Work required:
The material below should be written out in full and exactly; pictures stay out of the copy.

Given material:

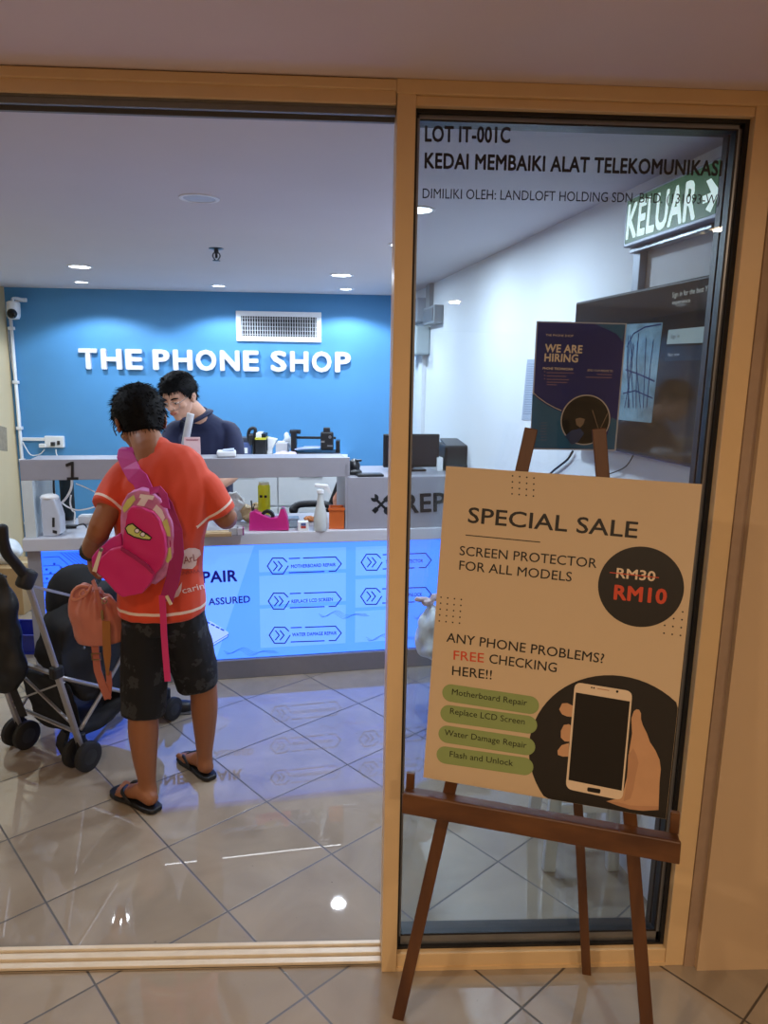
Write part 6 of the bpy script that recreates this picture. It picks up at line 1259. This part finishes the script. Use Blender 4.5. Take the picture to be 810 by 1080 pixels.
mb = MB(); mb.loft([(s_(-0.0, 0.04, 0.15), 0.15, 0.012), (s_(0, 0.06, 0.135), 0.15, 0.04), (s_(0, 0.2, 0.14), 0.15, 0.05), (s_(0, 0.36, 0.19), 0.14, 0.04)], side=SR, sq=3); mb.loft([(s_(0, 0.04, 0.15), 0.15, 0.02), (s_(0, 0.02, 0.26), 0.155, 0.012), (s_(0, -0.02, 0.38), 0.155, 0.010)], side=SR, sq=3); mb.build('basket', M_bf, t, remesh=0.008, sm=3, disp=0.01, dscale=14, smooth=True)
mb = MB()
prof = [(-0.05, 0.47), (-0.02, 0.38), (0.06, 0.28), (0.28, 0.22), (0.46, 0.20), (0.50, 0.26), (0.44, 0.42), (0.38, 0.52), (0.32, 0.62), (0.24, 0.72), (0.06, 0.70), (-0.02, 0.60)]
mb.prism([s_(0.158, y, z) for y, z in prof], SR, 0.15); seat_ = mb.build('seat_fabric', M_bf, t, remesh=0.009, sm=8, disp=0.03, dscale=9, smooth=True)
mb = MB(); mb.ell(s_(0.04, 0.15, 0.66), (0.105, 0.13, 0.155), Matrix((SR, SF, VZ)).transposed()); cn = mb.build('canopy', mat('matt black canopy', '08090C', 0.85), t, disp=0.012, dscale=10, smooth=True)
mb = MB(); q = s_(0.165, 0.06, 0.50); mb.lathe(q, [(0.006, 0), (0.006, 0.006), (0.0, 0.007)], axis=SR, seg=14); mb.build('snap_button', M_alu, t)
mb = MB(); mb.prism([s_(0.06, 0.02, 0.02+z) for z in (0,)]+[s_(0.10, 0.02, 0.13), s_(0.07, 0.02, 0.14), s_(0.04, 0.02, 0.10), s_(0.03, 0.02, 0.06)], SF, 0.02); mb.build('brake_pedal', M_foam, t)
# black bag over the left handle
t = thing('black_shoulder_bag', 'slouchy black bag hanging from the stroller\'s left handle', 'bag', s_(-0.19, -0.21, 0.35))
mb = MB(); BG0 = onY(4, 675, 2.70); q = lambda z, a, b, dx=0: (Vector((BG0.x+dx, BG0.y, z)), a, b)
mb.loft([q(0.36, 0.05, 0.035), q(0.42, 0.075, 0.05), q(0.55, 0.085, 0.055), q(0.70, 0.075, 0.045), q(0.80, 0.06, 0.025), q(0.84, 0.04, 0.012)], side=SR, dome=0.3); mb.build('bag_body', mat('black glossy cloth', '0A0A0C', 0.6, var=0.3), t, remesh=0.007, sm=3, disp=0.02, dscale=12, smooth=True)
mb = MB(); mb.tube([BG0+Vector((-.04, 0, .82-BG0.z)), s_(-0.195, -0.195, 0.875), s_(-0.185, -0.21, 0.905), s_(-0.17, -0.195, 0.875), BG0+Vector((.03, 0, .82-BG0.z))], 0.006); mb.build('bag_strap', M_foam, t)
mb = MB(); ribbon(mb, [(BG0+Vector((0.01, -.03, .44-BG0.z)), (-.2, -1, 0)), (BG0+Vector((0.03, -.02, .36-BG0.z)), (0, -1, 0)), (BG0+Vector((0.05, 0, .24-BG0.z)), (0, -1, 0))], 0.03, 0.004); mb.build('hanging_strap', M_foam, t)
# small dark shoe with blue toe between the customer's legs
b = onZ(188, 757); t = thing('childs_shoe', 'small dark shoe with a blue toe on the floor between the customer\'s calves', 'shoe', b)
mb = MB(); mb.loft([(b+Vector((0.03, 0.06, 0.03)), 0.032, 0.028), (b+Vector((-0.02, 0.05, 0.032)), 0.034, 0.03), (b+Vector((-0.07, 0.04, 0.022)), 0.032, 0.018)], side=(0, 1, 0)); mb.build('upper', M_bk, t, smooth=True)
mb = MB(); mb.ell(b+Vector((-0.085, 0.038, 0.024)), (0.03, 0.03, 0.018)); mb.build('toe_cap', mat('blue toe cap', '4A63B0', 0.4), t, smooth=True)
mb = MB(); mb.obox(b+Vector((-0.03, 0.047, 0.006)), (1, 0.15, 0), (-0.15, 1, 0), (0, 0, 1), 0.16, 0.06, 0.012, 0.005); mb.build('sole', mat('grey shoe sole', '6D6E72', 0.6), t)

Output of the exercise:
Write part 6 of the bpy script that recreates this picture. It picks up at line 1259. This part finishes the script. Use Blender 4.5. Take the picture to be 810 by 1080 pixels.
mb = MB(); mb.loft([(s_(-0.0, 0.04, 0.15), 0.15, 0.012), (s_(0, 0.06, 0.135), 0.15, 0.04), (s_(0, 0.2, 0.14), 0.15, 0.05), (s_(0, 0.36, 0.19), 0.14, 0.04)], side=SR, sq=3); mb.loft([(s_(0, 0.04, 0.15), 0.15, 0.02), (s_(0, 0.02, 0.26), 0.155, 0.012), (s_(0, -0.02, 0.38), 0.155, 0.010)], side=SR, sq=3); mb.build('basket', M_bf, t, remesh=0.008, sm=3, disp=0.01, dscale=14, smooth=True)
mb = MB()
prof = [(-0.05, 0.47), (-0.02, 0.38), (0.06, 0.28), (0.28, 0.22), (0.46, 0.20), (0.50, 0.26), (0.44, 0.42), (0.38, 0.52), (0.32, 0.62), (0.24, 0.72), (0.06, 0.70), (-0.02, 0.60)]
mb.prism([s_(0.158, y, z) for y, z in prof], SR, 0.15); seat_ = mb.build('seat_fabric', M_bf, t, remesh=0.009, sm=8, disp=0.03, dscale=9, smooth=True)
mb = MB(); mb.ell(s_(0.04, 0.15, 0.66), (0.105, 0.13, 0.155), Matrix((SR, SF, VZ)).transposed()); cn = mb.build('canopy', mat('matt black canopy', '08090C', 0.85), t, disp=0.012, dscale=10, smooth=True)
mb = MB(); q = s_(0.165, 0.06, 0.50); mb.lathe(q, [(0.006, 0), (0.006, 0.006), (0.0, 0.007)], axis=SR, seg=14); mb.build('snap_button', M_alu, t)
mb = MB(); mb.prism([s_(0.06, 0.02, 0.02+z) for z in (0,)]+[s_(0.10, 0.02, 0.13), s_(0.07, 0.02, 0.14), s_(0.04, 0.02, 0.10), s_(0.03, 0.02, 0.06)], SF, 0.02); mb.build('brake_pedal', M_foam, t)
# black bag over the left handle
t = thing('black_shoulder_bag', 'slouchy black bag hanging from the stroller\'s left handle', 'bag', s_(-0.19, -0.21, 0.35))
mb = MB(); BG0 = onY(4, 675, 2.70); q = lambda z, a, b, dx=0: (Vector((BG0.x+dx, BG0.y, z)), a, b)
mb.loft([q(0.36, 0.05, 0.035), q(0.42, 0.075, 0.05), q(0.55, 0.085, 0.055), q(0.70, 0.075, 0.045), q(0.80, 0.06, 0.025), q(0.84, 0.04, 0.012)], side=SR, dome=0.3); mb.build('bag_body', mat('black glossy cloth', '0A0A0C', 0.6, var=0.3), t, remesh=0.007, sm=3, disp=0.02, dscale=12, smooth=True)
mb = MB(); mb.tube([BG0+Vector((-.04, 0, .82-BG0.z)), s_(-0.195, -0.195, 0.875), s_(-0.185, -0.21, 0.905), s_(-0.17, -0.195, 0.875), BG0+Vector((.03, 0, .82-BG0.z))], 0.006); mb.build('bag_strap', M_foam, t)
mb = MB(); ribbon(mb, [(BG0+Vector((0.01, -.03, .44-BG0.z)), (-.2, -1, 0)), (BG0+Vector((0.03, -.02, .36-BG0.z)), (0, -1, 0)), (BG0+Vector((0.05, 0, .24-BG0.z)), (0, -1, 0))], 0.03, 0.004); mb.build('hanging_strap', M_foam, t)
# small dark shoe with blue toe between the customer's legs
b = onZ(188, 757); t = thing('childs_shoe', 'small dark shoe with a blue toe on the floor between the customer\'s calves', 'shoe', b)
mb = MB(); mb.loft([(b+Vector((0.03, 0.06, 0.03)), 0.032, 0.028), (b+Vector((-0.02, 0.05, 0.032)), 0.034, 0.03), (b+Vector((-0.07, 0.04, 0.022)), 0.032, 0.018)], side=(0, 1, 0)); mb.build('upper', M_bk, t, smooth=True)
mb = MB(); mb.ell(b+Vector((-0.085, 0.038, 0.024)), (0.03, 0.03, 0.018)); mb.build('toe_cap', mat('blue toe cap', '4A63B0', 0.4), t, smooth=True)
mb = MB(); mb.obox(b+Vector((-0.03, 0.047, 0.006)), (1, 0.15, 0), (-0.15, 1, 0), (0, 0, 1), 0.16, 0.06, 0.012, 0.005); mb.build('sole', mat('grey shoe sole', '6D6E72', 0.6), t)